When he’s gone, Kevin adds, “Once I saw Tony do something I never saw another artist do: At a state fair there were 30,000 kids in the audience and, when we got there, about that many state troopers lined across the front of the stage with clubs in their hands. Tony was amazed, but he quietly told these guys that in crowds he draws, we never had problems. They weren’t impressed. ‘You can’t intimidate my audience this way,’ Tony told ’em — he can get very tough — and he went out onstage and said through the mike, ‘Please, tell these officers there’ll be no problems,’ and thousands of kids yell, ‘There ain’t gonna be no problems!‘ The cops moved back a bit, until the end of our show, when everybody always comes down front.

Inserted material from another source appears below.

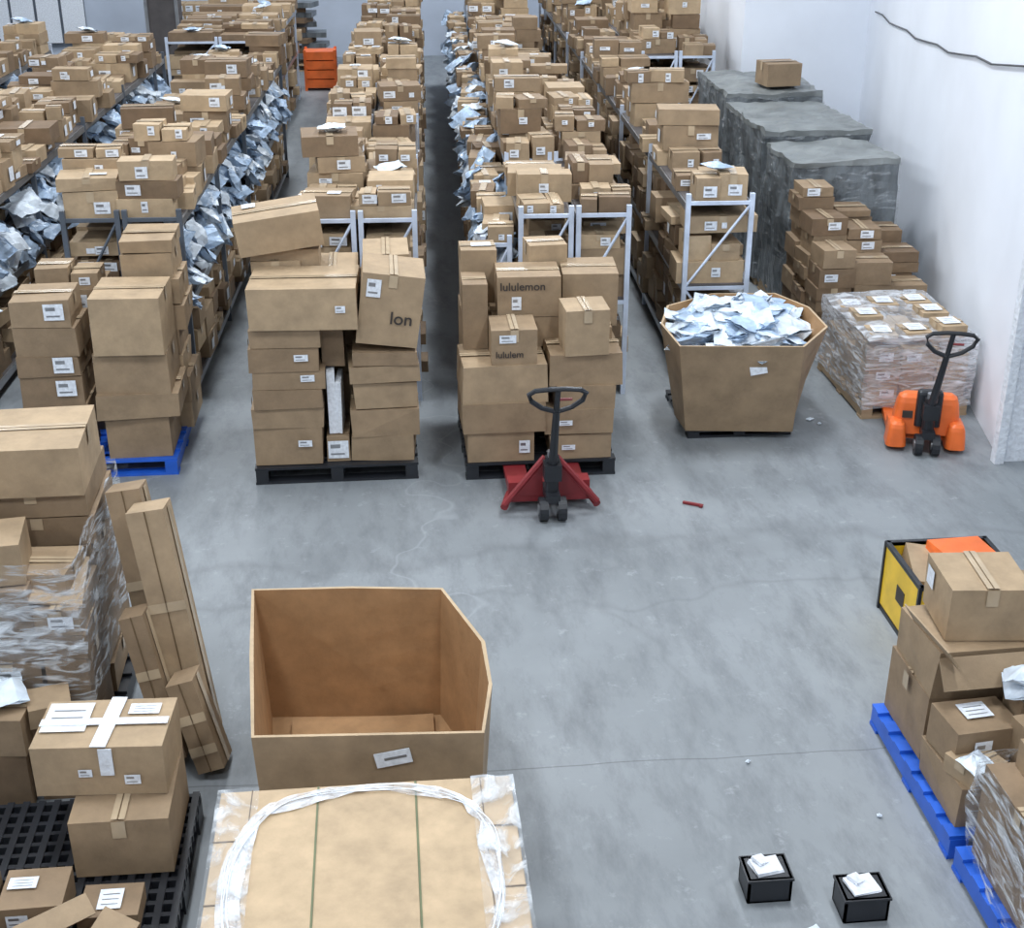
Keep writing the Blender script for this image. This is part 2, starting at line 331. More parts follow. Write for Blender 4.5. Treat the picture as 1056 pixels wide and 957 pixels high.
# ------------------------------------------------------------------ rack rows
def rack_row(x0,x1,y0,y1,levels=(.12,.82,1.52),split=2,tops=(.15,.6),bag=None,bagz=(.85,1.3),name='storage_rack_row',wmax=.44,gap=.02,dens=9,turn=-2.0,fm='rack'):
    par=empty(name); fr=MB(); ca=MB()
    H=levels[-1]+.12; p=.02
    xs=[x0+(x1-x0)*k/split for k in range(split+1)]
    ys=[y0]; 
    while ys[-1]<y1-.6: ys.append(min(y1,ys[-1]+2.1))
    for k in range(split):
        a,bb=xs[k]+p+.01,xs[k+1]-p-.01
        for y in ys:
            for x in (a,bb): fr.bx(x-p,x+p,y-p,y+p,0,H,fm)
            fl=0
            for z in (.12,.82,H-.08): fr.bx(a,bb,y-.012,y+.012,z-.015,z+.015,fm)
            for (za,zb) in ((.12,.82),(.82,H-.08)):
                fr.tube([(a,y,za),(bb,y,zb)] if fl else [(bb,y,za),(a,y,zb)],.012,fm,5); fl=1-fl
        for z in levels:
            for x in (a,bb): fr.bx(x-.015,x+.015,y0,y1,z-.03,z+.03,'steel')
            fr.bx(a,bb,y0,y1,z+.02,z+.035,'deck')
    for k in range(split):
        a,bb=xs[k]+.02,xs[k+1]-.02
        for li,z in enumerate(levels):
            top = li==len(levels)-1
            y=y0+.03
            while y<y1-.2:
                l=R.uniform(.2,wmax)
                if not top and bag and li==1 and ((bag=='R' and k==split-1) or (bag=='L' and k==0)) :
                    y+=l; continue
                zt = z+.035+ (R.uniform(*tops) if top else (levels[li+1]-z-.10)*R.uniform(.8,1))
                zz=z+.036
                if top and R.random()<.04: y+=l; continue
                while zz<zt-.08:
                    h=min(R.uniform(.09,.25),zt-zz)
                    if h<.07: break
                    wd=(bb-a)*R.uniform(.75,1.12)
                    cx=(a+bb)/2+R.uniform(-.06,.06)
                    labs=[]
                    if R.random()<.6:
                        labs.append(('f',R.uniform(.2,.8),R.uniform(.4,.65),R.uniform(.04,.15),min(h*.6,R.uniform(.04,.12))))
                        if R.random()<.3: labs.append(('f',R.uniform(.2,.8),R.uniform(.3,.6),R.uniform(.04,.08),min(h*.4,.05),0))
                    if R.random()<.18: labs.append(('t',R.uniform(.3,.7),R.uniform(.3,.7),R.uniform(.08,.16),R.uniform(.06,.12)))
                    if R.random()<.35: labs.append(('r' if x0<0 else 'l',R.uniform(.3,.7),.5,.1,h*.5))
                    if R.random()<.38 and wd>.3:
                        f=R.uniform(.35,.65)
                        for q,ww in ((-wd/2+wd*f/2,wd*f),(wd/2-wd*(1-f)/2,wd*(1-f))):
                            ca.carton(cx+q,y+l/2,zz,ww-.01,l*R.uniform(.8,.95),h*R.uniform(.6,1),rz=R.gauss(0,.07),tape=R.choice('xy'),seam=False,labels=labs[:1])
                        if top: zz+=h; break
                        zz+=h+.004; continue
                    ca.carton(cx,y+l/2+R.uniform(-.02,.02),zz,wd,l-gap*.5,h,rz=R.gauss(0,.07 if top else .02),tape=R.choice(('x','y','y',None)),seam=False,labels=labs,jit=.004)
                    zz+=h+.004
                if top and R.random()<.07: ca.bag(((a+bb)/2,y+l/2,zz+.04),.24,.2,.06,(R.uniform(-.2,.2),R.uniform(-.2,.2),R.uniform(0,3)),R.choice(('bag','bagw')))
                y+=l+gap
    fr.obj('rack_frame',par); ca.obj('cartons',par)
    if bag:
        bg=MB(); xe = x1 if bag=='R' else x0; sg = 1 if bag=='R' else -1
        n=int((y1-y0)*dens)
        for i in range(n):
            y=R.uniform(y0,y1)
            bg.bag((xe-sg*R.uniform(-.02,.25),y,R.uniform(*bagz)),R.uniform(.16,.28),R.uniform(.16,.3),R.uniform(.06,.12),(R.uniform(-.5,.5),sg*R.uniform(.1,1.2),R.uniform(-.6,.6)),R.choice(('bag','bag','bagw')))
        bg.obj('mailer_bags',par)
    px=(x0+x1)/2
    par.matrix_world=Matrix.Translation((px,y0,0))@Matrix.Rotation(math.radians(turn),4,'Z')@Matrix.Translation((-px,-y0,0))
    return par
rack_row(-.72,.26,10.75,27,tops=(.12,.5))
rack_row(1.06,2.0,10.75,27,tops=(.15,.6))
rack_row(.76,1.04,10.9,27,levels=(.12,.72,1.25),split=1,tops=(.05,.2),bag='L',bagz=(.7,1.42),dens=20)
rack_row(2.5,3.1,11.05,27,split=1,tops=(.2,.65))
rack_row(3.4,4.4,18.1,28,split=2,levels=(.12,.9,1.7),tops=(.6,1.3))
rack_row(-2.6,-1.62,10.95,19.5,tops=(.15,.6),bag='R',bagz=(.85,1.38),dens=22,fm='rackd')
rack_row(-4.35,-3.3,10.9,20,tops=(.15,.5),bag='R',bagz=(.8,1.38),dens=22,fm='rackd')
rack_row(-6.15,-5.0,13,21,tops=(.1,.45),bag='R',bagz=(.8,1.45),dens=22)
rack_row(-7.9,-6.8,15,23,tops=(.1,.45),bag='R',bagz=(.9,1.75),dens=20)
rack_row(-9.9,-8.7,17,24.5,tops=(.1,.45),bag='R',bagz=(.9,1.75),dens=18,turn=-1)
rack_row(-3.2,-1.6,21.5,26,tops=(.1,.3))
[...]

“The troopers freaked, the kids start yelling, we’re close to a riot; and Tony calmly takes the mike and says, ‘Usually, you hear me sing the last song, say goodnight and watch me leave the stage, but tonight we’re gonna reverse it, I’d like you to sing the last song, say goodnight, and I’ll stand here and watch you guys leave.’ They stopped in their tracks. ‘Right on,’ they yelled, and they sang ‘Tie a Yellow Ribbon’ to him and walked out still singing, happy as hell! And I’ve watched the biggest stars, Harrison, for instance, handle crowds horribly when they were really trying to handle ’em well. A crowd always becomes one person to Tony, a mob becomes one individual personality, very real and serious to him, and he’s got respect for that individual’s rights and needs.”

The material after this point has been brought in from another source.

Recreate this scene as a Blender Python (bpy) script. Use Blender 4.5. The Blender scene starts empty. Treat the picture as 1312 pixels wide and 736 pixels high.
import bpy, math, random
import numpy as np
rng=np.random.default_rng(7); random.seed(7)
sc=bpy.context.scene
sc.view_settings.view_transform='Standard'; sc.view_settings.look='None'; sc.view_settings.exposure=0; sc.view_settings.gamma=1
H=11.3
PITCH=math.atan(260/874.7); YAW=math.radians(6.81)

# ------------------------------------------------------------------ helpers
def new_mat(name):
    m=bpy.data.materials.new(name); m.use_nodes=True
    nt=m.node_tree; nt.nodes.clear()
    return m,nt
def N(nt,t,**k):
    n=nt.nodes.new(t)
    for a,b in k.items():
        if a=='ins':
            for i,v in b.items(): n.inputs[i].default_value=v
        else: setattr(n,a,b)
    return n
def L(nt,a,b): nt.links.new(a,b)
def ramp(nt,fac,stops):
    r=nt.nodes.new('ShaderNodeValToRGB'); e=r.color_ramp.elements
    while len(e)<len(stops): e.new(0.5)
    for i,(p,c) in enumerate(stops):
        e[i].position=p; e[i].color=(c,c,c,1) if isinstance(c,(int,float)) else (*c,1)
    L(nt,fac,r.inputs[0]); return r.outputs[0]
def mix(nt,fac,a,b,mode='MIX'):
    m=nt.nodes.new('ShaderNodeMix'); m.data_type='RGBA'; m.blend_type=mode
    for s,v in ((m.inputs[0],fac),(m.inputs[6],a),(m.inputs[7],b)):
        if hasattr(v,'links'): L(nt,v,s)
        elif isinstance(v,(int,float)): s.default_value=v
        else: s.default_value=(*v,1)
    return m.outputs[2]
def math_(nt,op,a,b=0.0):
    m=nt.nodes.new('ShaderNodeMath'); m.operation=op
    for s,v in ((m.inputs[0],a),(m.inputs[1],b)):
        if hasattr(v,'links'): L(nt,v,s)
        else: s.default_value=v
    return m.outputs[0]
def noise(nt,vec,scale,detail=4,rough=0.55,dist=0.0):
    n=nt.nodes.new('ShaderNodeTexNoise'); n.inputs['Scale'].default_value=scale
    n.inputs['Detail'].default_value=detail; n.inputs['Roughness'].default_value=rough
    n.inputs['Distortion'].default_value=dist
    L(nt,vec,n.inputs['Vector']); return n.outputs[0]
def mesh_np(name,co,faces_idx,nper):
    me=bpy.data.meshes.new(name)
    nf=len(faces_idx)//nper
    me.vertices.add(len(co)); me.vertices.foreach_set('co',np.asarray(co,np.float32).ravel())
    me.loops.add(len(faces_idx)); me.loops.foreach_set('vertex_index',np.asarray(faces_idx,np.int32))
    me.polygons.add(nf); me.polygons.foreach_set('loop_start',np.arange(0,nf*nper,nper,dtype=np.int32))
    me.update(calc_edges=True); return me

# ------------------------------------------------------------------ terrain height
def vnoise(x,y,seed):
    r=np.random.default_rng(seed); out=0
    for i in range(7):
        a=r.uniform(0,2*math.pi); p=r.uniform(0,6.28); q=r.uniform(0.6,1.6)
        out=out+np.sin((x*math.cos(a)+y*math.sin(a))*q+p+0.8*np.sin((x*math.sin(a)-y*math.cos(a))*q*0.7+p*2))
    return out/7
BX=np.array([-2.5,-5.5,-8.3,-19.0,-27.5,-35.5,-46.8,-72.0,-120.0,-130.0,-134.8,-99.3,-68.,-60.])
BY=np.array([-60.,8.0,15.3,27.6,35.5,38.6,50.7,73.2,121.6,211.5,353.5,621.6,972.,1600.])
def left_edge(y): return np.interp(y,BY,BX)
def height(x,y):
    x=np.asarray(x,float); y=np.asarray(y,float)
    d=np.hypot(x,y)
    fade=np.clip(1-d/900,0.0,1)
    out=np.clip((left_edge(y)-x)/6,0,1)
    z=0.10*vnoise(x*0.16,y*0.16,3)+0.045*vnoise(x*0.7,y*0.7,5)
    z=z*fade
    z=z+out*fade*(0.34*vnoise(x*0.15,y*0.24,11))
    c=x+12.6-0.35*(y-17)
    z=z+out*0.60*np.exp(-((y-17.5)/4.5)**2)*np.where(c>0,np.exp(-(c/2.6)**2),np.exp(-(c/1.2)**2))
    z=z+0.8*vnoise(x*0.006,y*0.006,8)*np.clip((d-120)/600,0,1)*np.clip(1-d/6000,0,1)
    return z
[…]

Naturally you wonder, about here, if anybody ever says anything negative about Tony, anything at least satirical. Later, you make industrious inquiries in TV and music — nobody ever does. A totally genuine and liked performer is, after all, hypothetically possible; just improbable if you’ve closely studied lots of them. As watchful as you’ve become of him, you’ve so far not made one critical note, and you don’t make one talking to Telma and Joyce either, though you’re alert for armor chinks.
Down the hall, in Telma’s dressing room, they’re eating Colonel Sanders suppers, and for openers you confront them with Newsweek‘s charges. They consider this politely a moment, then the couch they share shakes with their laughter.